Tuesday, April 10, 2018 marked the twentieth anniversary of the Good Friday Agreement, the deal that brought an end to a 30-year-long sectarian conflict in Northern Ireland. The conflict, also known as “The Troubles,” claimed more than 3,500 lives. Although the conflict was mainly ethno-nationalist, there were significant religious overtones. The unionists, who favor the continuation of strong ties with England, are predominantly Protestant, and the nationalists, who want to have closer connections to the Republic of Ireland, are mainly Catholic.
In my book Religious Leaders and Conflict Transformation: Northern Ireland and Beyond (Cambridge University Press, 2017), I argue that the leaders of the four main churches in Northern Ireland (Presbyterian, Church of Ireland, Methodist, and Roman Catholic) for the most part played a positive role in the transformation of the conflict over 30 years. When the Troubles started in the late 1960s, church leaders initially denied that religion had any role in the tensions, and they were hesitant to get involved in one way or another. The absence of a moderate religious discourse at the time gave way to a fundamentalist Protestant voice, that of Ian Paisley. Paisley was the leader of the Free Presbyterian Church and co-founder of the staunchly anti-Catholic newspaper the Protestant Telegraph. He established the Democratic Unionist Party (which is now the fifth largest political party in the United Kingdom’s Parliament, and was part of a recent controversial deal with Theresa May that helped to keep her Conservative Party in power). Subsequent to Paisley’s overt religious activism and incendiary messages, the leaders of the four main churches started to be more vocal and active.
Throughout the Troubles, the leaders of the churches organized joint workshops and marches, denounced violence, and advised prominent politicians behind the scenes. Gerry Adams, the leader of Sinn Féin between November 13, 1983 and February 2018, talks in his memoir about how vital Fr. Alec Reid was in his vision of peace. Similarly, Albert Reynolds, the former Irish taoiseach, noted in his autobiography that Church of Ireland Archbishop Robin Eames helped him understand the Protestant position and aspirations better. Religious leaders also reached out to paramilitaries in times when politicians had no interest in doing so.

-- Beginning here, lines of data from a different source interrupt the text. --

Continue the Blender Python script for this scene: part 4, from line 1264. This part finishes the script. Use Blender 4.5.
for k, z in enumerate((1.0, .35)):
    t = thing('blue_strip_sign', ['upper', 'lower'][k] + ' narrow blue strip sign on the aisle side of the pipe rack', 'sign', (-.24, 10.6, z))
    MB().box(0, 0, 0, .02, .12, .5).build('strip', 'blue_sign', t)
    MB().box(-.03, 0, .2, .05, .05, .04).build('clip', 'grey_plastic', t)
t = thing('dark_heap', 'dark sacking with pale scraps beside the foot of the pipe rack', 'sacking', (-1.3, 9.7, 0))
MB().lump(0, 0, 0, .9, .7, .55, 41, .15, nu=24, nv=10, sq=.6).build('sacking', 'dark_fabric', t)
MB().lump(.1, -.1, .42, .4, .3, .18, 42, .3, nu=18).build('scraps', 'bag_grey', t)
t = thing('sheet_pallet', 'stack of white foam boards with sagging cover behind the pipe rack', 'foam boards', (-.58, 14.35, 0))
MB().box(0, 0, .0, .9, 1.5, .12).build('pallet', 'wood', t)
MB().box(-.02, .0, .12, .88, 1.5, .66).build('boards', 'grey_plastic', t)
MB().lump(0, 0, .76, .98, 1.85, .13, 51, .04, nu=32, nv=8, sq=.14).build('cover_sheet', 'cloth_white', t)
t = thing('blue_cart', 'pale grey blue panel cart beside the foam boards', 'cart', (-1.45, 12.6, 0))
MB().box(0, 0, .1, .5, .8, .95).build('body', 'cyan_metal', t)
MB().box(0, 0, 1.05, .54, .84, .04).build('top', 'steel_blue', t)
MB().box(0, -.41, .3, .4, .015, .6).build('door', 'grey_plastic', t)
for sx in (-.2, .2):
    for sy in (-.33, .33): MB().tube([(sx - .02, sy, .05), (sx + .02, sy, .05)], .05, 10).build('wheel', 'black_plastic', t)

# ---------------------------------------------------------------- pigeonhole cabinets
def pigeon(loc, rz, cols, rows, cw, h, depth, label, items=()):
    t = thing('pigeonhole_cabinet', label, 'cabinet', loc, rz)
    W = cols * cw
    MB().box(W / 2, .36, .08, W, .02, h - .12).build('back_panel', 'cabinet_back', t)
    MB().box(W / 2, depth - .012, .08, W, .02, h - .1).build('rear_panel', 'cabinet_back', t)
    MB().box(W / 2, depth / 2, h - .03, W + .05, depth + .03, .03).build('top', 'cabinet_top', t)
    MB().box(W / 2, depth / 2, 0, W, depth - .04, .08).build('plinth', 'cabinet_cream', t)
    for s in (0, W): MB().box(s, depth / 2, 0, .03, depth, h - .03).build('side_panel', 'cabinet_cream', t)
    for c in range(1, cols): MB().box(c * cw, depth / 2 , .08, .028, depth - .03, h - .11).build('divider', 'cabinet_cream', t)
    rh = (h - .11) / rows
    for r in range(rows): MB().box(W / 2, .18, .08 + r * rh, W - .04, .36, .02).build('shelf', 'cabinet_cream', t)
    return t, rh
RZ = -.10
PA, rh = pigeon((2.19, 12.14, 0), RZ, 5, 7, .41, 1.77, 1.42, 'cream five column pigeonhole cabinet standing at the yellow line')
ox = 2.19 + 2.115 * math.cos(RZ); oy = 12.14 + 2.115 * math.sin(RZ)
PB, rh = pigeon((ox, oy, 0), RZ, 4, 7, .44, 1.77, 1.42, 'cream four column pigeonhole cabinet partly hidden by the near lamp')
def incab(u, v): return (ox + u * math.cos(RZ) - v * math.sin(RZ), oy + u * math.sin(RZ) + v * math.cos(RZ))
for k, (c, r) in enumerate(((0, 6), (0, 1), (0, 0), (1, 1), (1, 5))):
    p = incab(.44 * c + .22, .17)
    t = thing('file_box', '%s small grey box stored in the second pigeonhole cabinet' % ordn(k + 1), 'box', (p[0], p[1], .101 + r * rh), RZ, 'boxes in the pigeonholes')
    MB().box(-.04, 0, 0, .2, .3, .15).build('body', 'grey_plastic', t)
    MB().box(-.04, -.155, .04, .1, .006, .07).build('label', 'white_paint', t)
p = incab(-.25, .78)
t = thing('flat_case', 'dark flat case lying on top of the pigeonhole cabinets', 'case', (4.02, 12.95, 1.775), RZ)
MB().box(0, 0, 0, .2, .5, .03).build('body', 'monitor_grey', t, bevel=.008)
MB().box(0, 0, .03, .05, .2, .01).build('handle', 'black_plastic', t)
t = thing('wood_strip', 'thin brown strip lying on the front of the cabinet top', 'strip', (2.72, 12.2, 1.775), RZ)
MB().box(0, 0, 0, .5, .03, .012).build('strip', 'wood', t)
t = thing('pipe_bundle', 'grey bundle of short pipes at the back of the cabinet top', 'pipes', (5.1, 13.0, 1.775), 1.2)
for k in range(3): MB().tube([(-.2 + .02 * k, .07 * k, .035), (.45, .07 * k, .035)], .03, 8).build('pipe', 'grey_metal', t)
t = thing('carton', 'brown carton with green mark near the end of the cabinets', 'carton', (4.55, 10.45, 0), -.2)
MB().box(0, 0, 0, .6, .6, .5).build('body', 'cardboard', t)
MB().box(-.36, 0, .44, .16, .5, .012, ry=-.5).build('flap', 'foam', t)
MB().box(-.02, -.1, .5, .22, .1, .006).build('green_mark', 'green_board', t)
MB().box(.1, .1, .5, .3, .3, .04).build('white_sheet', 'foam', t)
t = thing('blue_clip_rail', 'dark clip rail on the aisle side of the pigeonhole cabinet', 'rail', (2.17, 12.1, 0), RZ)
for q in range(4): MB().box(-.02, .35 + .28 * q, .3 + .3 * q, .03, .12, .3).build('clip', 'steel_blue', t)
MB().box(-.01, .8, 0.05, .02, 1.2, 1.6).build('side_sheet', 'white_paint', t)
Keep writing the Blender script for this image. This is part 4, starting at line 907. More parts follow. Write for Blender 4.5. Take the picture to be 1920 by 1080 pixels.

The famous 1974 Feakle talks where religious leaders met with the Provisional IRA paramilitaries (a meeting that was cut short by an Irish police raid) is one such example.
There are, of course, limitations to the argument that religious leaders facilitated the conflict transformation. As is the case for any other group, one cannot say that all religious leaders were inclusive. The leaders I talk about in the book were key leadership figures; they created a discourse of unity and made a critical difference, something that we do not get to see in some other conflict settings. Second, sometimes these religious leaders acted independently of their churches; the institutions did not always sign on to ambitious initiatives such as meetings with paramilitaries.
Religious leaders are still visible in the fragile post-agreement Northern Ireland. A couple of months ago, the Economist featured the comments of religious leaders when reporting on Northern Ireland’s questions of governance. Ken Good, a Protestant bishop of Derry and Raphoe, expressed his concern that Northern Ireland “has felt more divided than for a generation”; and Eamon Martin, the Catholic archbishop of Armagh, said, “We seem to have gone into a kind of vacuum at the moment, with very little sense of direction.”
In the immediate aftermath of the signing of the Good Friday Agreement, religious leaders started to comment more on global affairs, visit conflict sites, and share advice. They did not have the reticence they had in the 1970s. Partly thanks to generous EU funding (which is seen as more neutral than the U.S. contributions), there have been multiple community initiatives and partnerships. However, given the issues of governance, increasing segregation, and Brexit in Northern Ireland, there are multiple challenges looming.
Religious leaders have a critical role to play in providing guidance to policymakers and establishing a common citizenship infrastructure that will be resilient to any loss of funding and crisis of governance. This is the time to bring the insights they have shared with the Israelis, Palestinians, and the Colombians back into the action in Northern Ireland. As Bishop of Connor Alan Abernethy told me in 2008, if bridges are not built, we might find ourselves in a worse situation than during the Troubles.